What the task requires: Using the listing below, report all lines holding the word "from".

Supplied material:
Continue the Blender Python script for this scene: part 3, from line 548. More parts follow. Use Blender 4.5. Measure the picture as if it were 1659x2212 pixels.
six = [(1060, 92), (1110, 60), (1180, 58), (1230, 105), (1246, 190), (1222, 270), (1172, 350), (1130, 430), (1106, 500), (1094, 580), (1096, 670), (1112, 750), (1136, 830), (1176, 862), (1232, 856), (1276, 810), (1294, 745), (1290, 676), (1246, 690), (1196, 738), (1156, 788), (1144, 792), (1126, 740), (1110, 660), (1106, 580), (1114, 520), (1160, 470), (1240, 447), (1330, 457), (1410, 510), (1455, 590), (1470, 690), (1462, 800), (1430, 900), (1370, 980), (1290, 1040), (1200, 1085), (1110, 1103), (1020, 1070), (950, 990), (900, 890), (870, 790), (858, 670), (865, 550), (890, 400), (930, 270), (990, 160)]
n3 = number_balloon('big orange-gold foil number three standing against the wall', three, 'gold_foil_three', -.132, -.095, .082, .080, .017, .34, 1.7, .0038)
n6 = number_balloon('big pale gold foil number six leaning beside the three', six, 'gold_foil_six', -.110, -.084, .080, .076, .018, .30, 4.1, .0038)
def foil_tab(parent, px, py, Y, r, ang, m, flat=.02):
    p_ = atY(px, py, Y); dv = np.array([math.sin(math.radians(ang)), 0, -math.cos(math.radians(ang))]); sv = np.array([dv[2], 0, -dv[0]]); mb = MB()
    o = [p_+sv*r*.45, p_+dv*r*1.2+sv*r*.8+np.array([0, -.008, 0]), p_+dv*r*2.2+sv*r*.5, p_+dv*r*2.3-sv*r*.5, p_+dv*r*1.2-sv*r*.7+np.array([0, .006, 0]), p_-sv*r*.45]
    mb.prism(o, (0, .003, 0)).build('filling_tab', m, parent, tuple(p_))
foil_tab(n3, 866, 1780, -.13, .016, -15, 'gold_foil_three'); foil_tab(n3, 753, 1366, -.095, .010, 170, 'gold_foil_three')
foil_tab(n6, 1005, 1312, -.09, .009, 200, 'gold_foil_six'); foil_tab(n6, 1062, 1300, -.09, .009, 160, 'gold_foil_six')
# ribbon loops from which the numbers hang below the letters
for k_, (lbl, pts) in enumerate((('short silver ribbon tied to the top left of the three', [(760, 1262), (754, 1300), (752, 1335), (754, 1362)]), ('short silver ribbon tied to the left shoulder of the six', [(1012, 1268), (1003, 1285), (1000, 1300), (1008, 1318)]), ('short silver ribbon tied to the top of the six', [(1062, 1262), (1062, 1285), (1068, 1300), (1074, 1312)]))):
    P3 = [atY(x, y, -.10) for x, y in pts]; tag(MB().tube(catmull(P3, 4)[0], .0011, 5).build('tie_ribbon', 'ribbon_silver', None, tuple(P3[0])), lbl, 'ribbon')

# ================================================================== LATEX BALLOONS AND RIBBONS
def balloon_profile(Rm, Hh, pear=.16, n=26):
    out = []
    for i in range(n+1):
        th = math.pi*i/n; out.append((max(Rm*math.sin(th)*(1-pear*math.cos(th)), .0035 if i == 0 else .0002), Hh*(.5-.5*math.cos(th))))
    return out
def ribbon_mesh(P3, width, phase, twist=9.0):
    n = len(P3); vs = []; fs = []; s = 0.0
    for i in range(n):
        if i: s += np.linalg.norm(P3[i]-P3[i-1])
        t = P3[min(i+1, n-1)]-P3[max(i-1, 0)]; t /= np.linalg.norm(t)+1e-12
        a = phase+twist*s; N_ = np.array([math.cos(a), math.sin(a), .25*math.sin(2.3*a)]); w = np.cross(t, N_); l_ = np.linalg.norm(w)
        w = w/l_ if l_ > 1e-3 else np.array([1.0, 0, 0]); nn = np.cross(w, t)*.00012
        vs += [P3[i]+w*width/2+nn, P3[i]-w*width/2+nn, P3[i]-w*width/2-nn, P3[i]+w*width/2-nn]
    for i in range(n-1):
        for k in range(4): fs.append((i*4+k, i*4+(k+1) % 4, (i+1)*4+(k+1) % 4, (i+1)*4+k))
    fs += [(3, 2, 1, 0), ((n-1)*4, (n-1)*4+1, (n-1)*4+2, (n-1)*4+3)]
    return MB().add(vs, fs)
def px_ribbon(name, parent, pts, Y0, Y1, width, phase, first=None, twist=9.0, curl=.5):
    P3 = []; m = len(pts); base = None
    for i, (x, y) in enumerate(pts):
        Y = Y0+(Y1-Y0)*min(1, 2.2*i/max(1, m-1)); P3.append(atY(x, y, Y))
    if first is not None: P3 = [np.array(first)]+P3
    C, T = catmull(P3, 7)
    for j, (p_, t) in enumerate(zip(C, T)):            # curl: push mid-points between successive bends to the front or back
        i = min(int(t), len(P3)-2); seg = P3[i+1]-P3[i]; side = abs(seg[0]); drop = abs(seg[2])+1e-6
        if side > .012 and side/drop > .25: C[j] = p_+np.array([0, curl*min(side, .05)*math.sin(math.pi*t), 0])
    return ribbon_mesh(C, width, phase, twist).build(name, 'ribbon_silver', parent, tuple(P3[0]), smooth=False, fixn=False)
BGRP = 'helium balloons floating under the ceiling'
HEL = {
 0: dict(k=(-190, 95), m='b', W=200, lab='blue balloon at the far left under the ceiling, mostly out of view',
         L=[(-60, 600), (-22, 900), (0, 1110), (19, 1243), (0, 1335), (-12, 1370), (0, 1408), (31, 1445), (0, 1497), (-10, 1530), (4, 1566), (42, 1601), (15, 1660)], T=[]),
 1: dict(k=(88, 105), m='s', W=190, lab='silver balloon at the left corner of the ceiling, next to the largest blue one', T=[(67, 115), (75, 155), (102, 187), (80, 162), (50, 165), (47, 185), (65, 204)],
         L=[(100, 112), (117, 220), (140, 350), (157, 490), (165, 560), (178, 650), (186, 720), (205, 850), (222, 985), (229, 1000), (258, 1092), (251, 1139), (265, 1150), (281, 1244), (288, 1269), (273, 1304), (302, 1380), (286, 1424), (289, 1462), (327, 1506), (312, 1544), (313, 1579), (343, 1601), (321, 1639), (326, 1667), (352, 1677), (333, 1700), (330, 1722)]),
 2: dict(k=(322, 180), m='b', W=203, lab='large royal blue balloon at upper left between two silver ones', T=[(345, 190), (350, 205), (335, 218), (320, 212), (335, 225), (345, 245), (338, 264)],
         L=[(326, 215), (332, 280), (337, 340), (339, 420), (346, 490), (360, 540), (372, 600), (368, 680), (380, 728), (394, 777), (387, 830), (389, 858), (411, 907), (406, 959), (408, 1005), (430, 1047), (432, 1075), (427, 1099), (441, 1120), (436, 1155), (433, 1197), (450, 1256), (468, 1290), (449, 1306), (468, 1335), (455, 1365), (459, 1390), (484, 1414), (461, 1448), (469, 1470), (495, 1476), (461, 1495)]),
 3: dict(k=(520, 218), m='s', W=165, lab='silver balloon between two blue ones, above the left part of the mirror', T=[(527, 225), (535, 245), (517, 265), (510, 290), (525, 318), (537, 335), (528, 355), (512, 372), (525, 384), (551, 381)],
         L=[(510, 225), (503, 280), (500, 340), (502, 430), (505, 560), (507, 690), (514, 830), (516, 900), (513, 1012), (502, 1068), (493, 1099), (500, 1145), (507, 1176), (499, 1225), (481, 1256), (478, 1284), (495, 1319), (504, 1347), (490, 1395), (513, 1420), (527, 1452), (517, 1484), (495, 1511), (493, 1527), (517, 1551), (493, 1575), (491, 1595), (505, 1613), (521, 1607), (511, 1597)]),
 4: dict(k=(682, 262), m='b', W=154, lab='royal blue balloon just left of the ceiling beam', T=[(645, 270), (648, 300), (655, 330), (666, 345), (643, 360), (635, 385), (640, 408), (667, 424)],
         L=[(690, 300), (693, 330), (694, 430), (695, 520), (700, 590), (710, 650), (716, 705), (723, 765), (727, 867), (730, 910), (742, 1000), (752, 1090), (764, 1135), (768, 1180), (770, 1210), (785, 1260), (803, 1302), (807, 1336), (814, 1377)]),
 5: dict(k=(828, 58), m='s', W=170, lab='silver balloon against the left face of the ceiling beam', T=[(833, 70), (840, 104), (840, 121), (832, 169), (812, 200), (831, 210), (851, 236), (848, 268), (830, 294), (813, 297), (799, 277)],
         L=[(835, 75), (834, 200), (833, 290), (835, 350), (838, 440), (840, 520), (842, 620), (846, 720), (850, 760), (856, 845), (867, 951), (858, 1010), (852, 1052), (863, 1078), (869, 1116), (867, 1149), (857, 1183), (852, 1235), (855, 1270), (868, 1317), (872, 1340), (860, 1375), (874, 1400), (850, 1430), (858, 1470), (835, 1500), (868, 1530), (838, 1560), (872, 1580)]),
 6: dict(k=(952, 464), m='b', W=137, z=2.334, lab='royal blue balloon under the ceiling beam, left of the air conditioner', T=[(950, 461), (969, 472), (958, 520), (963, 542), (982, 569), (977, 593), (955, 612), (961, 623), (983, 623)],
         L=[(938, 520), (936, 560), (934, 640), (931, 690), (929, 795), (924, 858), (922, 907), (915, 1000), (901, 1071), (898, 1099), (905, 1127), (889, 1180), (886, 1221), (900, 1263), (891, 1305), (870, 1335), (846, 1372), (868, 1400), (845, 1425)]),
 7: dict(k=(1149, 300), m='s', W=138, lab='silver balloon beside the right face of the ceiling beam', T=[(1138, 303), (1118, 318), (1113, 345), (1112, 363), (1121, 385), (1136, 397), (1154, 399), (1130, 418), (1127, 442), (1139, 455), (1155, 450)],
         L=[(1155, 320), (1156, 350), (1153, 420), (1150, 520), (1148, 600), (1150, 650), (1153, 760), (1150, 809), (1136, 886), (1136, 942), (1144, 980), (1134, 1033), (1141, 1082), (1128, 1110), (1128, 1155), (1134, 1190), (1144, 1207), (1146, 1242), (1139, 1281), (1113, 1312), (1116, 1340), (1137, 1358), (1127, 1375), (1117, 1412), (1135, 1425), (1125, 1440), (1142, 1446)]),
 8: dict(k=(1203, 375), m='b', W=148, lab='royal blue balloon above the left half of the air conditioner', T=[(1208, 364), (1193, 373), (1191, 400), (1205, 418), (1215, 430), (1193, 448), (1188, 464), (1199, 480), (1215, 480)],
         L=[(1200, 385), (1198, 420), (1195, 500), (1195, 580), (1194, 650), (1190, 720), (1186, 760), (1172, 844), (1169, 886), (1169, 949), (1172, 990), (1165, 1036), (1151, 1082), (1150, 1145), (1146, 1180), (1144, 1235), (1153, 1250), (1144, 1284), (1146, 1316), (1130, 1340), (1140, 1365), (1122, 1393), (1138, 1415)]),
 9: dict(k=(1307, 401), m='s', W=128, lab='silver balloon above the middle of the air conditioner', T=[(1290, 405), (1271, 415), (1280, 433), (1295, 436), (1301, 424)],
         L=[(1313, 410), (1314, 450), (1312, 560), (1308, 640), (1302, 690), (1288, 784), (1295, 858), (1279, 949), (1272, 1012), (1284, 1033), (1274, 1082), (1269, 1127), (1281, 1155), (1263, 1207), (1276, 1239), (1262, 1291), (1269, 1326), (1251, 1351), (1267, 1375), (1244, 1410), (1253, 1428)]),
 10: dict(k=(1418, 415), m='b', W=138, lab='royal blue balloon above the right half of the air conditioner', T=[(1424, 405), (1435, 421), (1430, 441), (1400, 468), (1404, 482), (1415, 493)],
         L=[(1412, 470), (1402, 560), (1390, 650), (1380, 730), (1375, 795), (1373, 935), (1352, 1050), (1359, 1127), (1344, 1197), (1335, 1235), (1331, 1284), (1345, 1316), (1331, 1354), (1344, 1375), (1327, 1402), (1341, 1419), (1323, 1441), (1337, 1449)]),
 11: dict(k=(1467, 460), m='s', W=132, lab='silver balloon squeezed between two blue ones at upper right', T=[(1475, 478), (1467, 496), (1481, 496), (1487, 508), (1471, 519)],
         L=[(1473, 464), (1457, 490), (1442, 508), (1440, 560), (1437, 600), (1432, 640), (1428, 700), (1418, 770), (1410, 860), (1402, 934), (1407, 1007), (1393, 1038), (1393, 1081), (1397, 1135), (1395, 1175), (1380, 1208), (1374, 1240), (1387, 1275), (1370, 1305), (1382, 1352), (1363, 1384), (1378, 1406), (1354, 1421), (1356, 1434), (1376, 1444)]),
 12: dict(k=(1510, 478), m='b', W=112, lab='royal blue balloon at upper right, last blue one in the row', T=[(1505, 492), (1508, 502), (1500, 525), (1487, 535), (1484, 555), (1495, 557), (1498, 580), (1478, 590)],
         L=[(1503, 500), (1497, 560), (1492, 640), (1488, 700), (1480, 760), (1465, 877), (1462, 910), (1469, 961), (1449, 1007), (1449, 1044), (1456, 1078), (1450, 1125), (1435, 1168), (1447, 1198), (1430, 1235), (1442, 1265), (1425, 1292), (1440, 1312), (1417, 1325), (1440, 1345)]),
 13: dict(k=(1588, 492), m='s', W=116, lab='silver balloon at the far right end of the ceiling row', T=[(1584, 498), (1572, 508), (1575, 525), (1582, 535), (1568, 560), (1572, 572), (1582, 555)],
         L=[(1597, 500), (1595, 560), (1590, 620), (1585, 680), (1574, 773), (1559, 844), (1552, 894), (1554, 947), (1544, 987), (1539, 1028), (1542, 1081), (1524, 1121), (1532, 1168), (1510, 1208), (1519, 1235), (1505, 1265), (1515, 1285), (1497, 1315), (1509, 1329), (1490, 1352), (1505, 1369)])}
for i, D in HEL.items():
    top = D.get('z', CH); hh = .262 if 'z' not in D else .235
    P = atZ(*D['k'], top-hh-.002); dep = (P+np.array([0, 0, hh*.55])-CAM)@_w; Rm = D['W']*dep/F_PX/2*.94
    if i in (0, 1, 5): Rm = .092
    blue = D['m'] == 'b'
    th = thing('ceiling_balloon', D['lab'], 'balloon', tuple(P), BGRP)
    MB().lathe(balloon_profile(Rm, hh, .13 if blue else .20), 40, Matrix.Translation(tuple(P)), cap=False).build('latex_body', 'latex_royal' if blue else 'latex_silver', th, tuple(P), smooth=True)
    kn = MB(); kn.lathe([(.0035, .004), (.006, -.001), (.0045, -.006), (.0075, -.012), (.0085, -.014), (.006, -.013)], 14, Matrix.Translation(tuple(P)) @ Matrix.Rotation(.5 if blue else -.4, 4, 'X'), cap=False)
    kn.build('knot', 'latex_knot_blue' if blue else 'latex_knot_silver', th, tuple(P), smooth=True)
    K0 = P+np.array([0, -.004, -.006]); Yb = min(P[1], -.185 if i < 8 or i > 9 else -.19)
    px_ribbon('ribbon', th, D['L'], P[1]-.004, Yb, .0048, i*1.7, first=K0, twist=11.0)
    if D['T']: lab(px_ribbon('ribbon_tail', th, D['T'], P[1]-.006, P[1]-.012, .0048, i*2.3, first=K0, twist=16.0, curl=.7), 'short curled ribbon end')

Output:
Continue the Blender Python script for this scene: part 3, from line 548. More parts follow. Use Blender 4.5. Measure the picture as if it were 1659x2212 pixels.
# ribbon loops from which the numbers hang below the letters